Scene script records:
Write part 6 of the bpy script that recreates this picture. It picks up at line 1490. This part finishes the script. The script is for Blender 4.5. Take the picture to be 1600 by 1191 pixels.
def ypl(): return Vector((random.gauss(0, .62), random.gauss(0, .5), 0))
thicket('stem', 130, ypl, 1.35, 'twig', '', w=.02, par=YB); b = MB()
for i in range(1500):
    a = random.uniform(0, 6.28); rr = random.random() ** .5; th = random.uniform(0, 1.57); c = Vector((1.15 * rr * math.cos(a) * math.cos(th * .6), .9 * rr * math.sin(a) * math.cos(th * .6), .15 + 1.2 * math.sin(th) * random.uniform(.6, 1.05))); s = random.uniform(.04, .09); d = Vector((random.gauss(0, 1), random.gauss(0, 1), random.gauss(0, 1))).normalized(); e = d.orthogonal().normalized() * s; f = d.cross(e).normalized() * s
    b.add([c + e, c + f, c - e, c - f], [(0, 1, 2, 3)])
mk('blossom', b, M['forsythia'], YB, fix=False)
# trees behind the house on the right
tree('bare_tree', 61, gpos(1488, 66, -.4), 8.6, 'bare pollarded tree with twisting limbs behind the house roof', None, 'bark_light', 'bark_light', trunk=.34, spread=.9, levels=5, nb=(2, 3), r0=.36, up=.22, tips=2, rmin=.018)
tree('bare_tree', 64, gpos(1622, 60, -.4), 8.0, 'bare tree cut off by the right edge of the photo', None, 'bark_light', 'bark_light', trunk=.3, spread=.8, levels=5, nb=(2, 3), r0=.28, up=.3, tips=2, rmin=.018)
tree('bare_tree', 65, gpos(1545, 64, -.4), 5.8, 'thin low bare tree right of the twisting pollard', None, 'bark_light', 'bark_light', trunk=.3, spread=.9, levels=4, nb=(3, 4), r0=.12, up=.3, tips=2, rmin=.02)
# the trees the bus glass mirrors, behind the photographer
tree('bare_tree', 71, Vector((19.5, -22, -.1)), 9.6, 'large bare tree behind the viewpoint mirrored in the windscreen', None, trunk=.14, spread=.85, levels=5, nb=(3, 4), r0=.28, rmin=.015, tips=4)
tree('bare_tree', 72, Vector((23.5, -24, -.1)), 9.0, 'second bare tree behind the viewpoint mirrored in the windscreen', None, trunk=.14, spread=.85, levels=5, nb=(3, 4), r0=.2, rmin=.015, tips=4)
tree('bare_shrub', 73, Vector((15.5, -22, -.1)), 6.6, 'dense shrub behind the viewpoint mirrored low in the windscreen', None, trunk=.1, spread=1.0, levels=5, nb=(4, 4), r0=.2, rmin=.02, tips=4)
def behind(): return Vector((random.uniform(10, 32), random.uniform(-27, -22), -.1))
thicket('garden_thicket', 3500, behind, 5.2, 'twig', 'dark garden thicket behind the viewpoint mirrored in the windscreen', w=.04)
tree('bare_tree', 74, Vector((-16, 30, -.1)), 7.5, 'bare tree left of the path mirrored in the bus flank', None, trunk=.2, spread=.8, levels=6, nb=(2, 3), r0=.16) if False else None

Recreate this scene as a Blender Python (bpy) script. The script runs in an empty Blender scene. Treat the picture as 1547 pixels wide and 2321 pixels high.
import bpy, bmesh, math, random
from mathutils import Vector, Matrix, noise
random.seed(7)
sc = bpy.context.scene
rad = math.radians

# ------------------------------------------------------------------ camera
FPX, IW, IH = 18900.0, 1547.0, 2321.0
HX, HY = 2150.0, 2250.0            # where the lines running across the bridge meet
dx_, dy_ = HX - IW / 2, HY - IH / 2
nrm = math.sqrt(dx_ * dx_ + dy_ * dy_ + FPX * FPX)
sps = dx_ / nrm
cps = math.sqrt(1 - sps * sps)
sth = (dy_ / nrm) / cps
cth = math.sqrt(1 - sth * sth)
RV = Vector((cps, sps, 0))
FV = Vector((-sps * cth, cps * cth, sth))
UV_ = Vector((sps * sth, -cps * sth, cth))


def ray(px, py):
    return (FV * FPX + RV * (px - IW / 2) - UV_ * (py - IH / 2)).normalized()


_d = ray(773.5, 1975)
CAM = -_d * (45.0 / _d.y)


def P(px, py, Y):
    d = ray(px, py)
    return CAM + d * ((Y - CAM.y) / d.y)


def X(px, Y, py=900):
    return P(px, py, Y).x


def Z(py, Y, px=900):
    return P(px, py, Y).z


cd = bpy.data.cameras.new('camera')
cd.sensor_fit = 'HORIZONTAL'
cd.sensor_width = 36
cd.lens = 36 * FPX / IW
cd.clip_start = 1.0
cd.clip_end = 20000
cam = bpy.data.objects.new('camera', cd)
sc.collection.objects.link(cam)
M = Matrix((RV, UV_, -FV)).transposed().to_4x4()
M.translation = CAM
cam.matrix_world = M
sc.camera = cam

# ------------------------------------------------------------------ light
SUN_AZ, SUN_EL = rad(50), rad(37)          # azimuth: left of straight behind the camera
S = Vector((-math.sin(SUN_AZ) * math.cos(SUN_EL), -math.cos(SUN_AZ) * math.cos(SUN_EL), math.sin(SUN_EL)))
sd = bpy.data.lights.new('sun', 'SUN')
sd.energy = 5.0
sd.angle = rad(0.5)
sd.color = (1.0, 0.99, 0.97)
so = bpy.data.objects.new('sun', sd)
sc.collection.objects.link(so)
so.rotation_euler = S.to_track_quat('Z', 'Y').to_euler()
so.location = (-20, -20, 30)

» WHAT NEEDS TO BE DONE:
All of the data must be returned exactly.

» ANSWER TO THE TASK:
Write part 6 of the bpy script that recreates this picture. It picks up at line 1490. This part finishes the script. The script is for Blender 4.5. Take the picture to be 1600 by 1191 pixels.
def ypl(): return Vector((random.gauss(0, .62), random.gauss(0, .5), 0))
thicket('stem', 130, ypl, 1.35, 'twig', '', w=.02, par=YB); b = MB()
for i in range(1500):
    a = random.uniform(0, 6.28); rr = random.random() ** .5; th = random.uniform(0, 1.57); c = Vector((1.15 * rr * math.cos(a) * math.cos(th * .6), .9 * rr * math.sin(a) * math.cos(th * .6), .15 + 1.2 * math.sin(th) * random.uniform(.6, 1.05))); s = random.uniform(.04, .09); d = Vector((random.gauss(0, 1), random.gauss(0, 1), random.gauss(0, 1))).normalized(); e = d.orthogonal().normalized() * s; f = d.cross(e).normalized() * s
    b.add([c + e, c + f, c - e, c - f], [(0, 1, 2, 3)])
mk('blossom', b, M['forsythia'], YB, fix=False)
# trees behind the house on the right
tree('bare_tree', 61, gpos(1488, 66, -.4), 8.6, 'bare pollarded tree with twisting limbs behind the house roof', None, 'bark_light', 'bark_light', trunk=.34, spread=.9, levels=5, nb=(2, 3), r0=.36, up=.22, tips=2, rmin=.018)
tree('bare_tree', 64, gpos(1622, 60, -.4), 8.0, 'bare tree cut off by the right edge of the photo', None, 'bark_light', 'bark_light', trunk=.3, spread=.8, levels=5, nb=(2, 3), r0=.28, up=.3, tips=2, rmin=.018)
tree('bare_tree', 65, gpos(1545, 64, -.4), 5.8, 'thin low bare tree right of the twisting pollard', None, 'bark_light', 'bark_light', trunk=.3, spread=.9, levels=4, nb=(3, 4), r0=.12, up=.3, tips=2, rmin=.02)
# the trees the bus glass mirrors, behind the photographer
tree('bare_tree', 71, Vector((19.5, -22, -.1)), 9.6, 'large bare tree behind the viewpoint mirrored in the windscreen', None, trunk=.14, spread=.85, levels=5, nb=(3, 4), r0=.28, rmin=.015, tips=4)
tree('bare_tree', 72, Vector((23.5, -24, -.1)), 9.0, 'second bare tree behind the viewpoint mirrored in the windscreen', None, trunk=.14, spread=.85, levels=5, nb=(3, 4), r0=.2, rmin=.015, tips=4)
tree('bare_shrub', 73, Vector((15.5, -22, -.1)), 6.6, 'dense shrub behind the viewpoint mirrored low in the windscreen', None, trunk=.1, spread=1.0, levels=5, nb=(4, 4), r0=.2, rmin=.02, tips=4)
def behind(): return Vector((random.uniform(10, 32), random.uniform(-27, -22), -.1))
thicket('garden_thicket', 3500, behind, 5.2, 'twig', 'dark garden thicket behind the viewpoint mirrored in the windscreen', w=.04)
tree('bare_tree', 74, Vector((-16, 30, -.1)), 7.5, 'bare tree left of the path mirrored in the bus flank', None, trunk=.2, spread=.8, levels=6, nb=(2, 3), r0=.16) if False else None

Recreate this scene as a Blender Python (bpy) script. The script runs in an empty Blender scene. Treat the picture as 1547 pixels wide and 2321 pixels high.
import bpy, bmesh, math, random
from mathutils import Vector, Matrix, noise
random.seed(7)
sc = bpy.context.scene
rad = math.radians

# ------------------------------------------------------------------ camera
FPX, IW, IH = 18900.0, 1547.0, 2321.0
HX, HY = 2150.0, 2250.0            # where the lines running across the bridge meet
dx_, dy_ = HX - IW / 2, HY - IH / 2
nrm = math.sqrt(dx_ * dx_ + dy_ * dy_ + FPX * FPX)
sps = dx_ / nrm
cps = math.sqrt(1 - sps * sps)
sth = (dy_ / nrm) / cps
cth = math.sqrt(1 - sth * sth)
RV = Vector((cps, sps, 0))
FV = Vector((-sps * cth, cps * cth, sth))
UV_ = Vector((sps * sth, -cps * sth, cth))


def ray(px, py):
    return (FV * FPX + RV * (px - IW / 2) - UV_ * (py - IH / 2)).normalized()


_d = ray(773.5, 1975)
CAM = -_d * (45.0 / _d.y)


def P(px, py, Y):
    d = ray(px, py)
    return CAM + d * ((Y - CAM.y) / d.y)


def X(px, Y, py=900):
    return P(px, py, Y).x


def Z(py, Y, px=900):
    return P(px, py, Y).z


cd = bpy.data.cameras.new('camera')
cd.sensor_fit = 'HORIZONTAL'
cd.sensor_width = 36
cd.lens = 36 * FPX / IW
cd.clip_start = 1.0
cd.clip_end = 20000
cam = bpy.data.objects.new('camera', cd)
sc.collection.objects.link(cam)
M = Matrix((RV, UV_, -FV)).transposed().to_4x4()
M.translation = CAM
cam.matrix_world = M
sc.camera = cam

# ------------------------------------------------------------------ light
SUN_AZ, SUN_EL = rad(50), rad(37)          # azimuth: left of straight behind the camera
S = Vector((-math.sin(SUN_AZ) * math.cos(SUN_EL), -math.cos(SUN_AZ) * math.cos(SUN_EL), math.sin(SUN_EL)))
sd = bpy.data.lights.new('sun', 'SUN')
sd.energy = 5.0
sd.angle = rad(0.5)
sd.color = (1.0, 0.99, 0.97)
so = bpy.data.objects.new('sun', sd)
sc.collection.objects.link(so)
so.rotation_euler = S.to_track_quat('Z', 'Y').to_euler()
so.location = (-20, -20, 30)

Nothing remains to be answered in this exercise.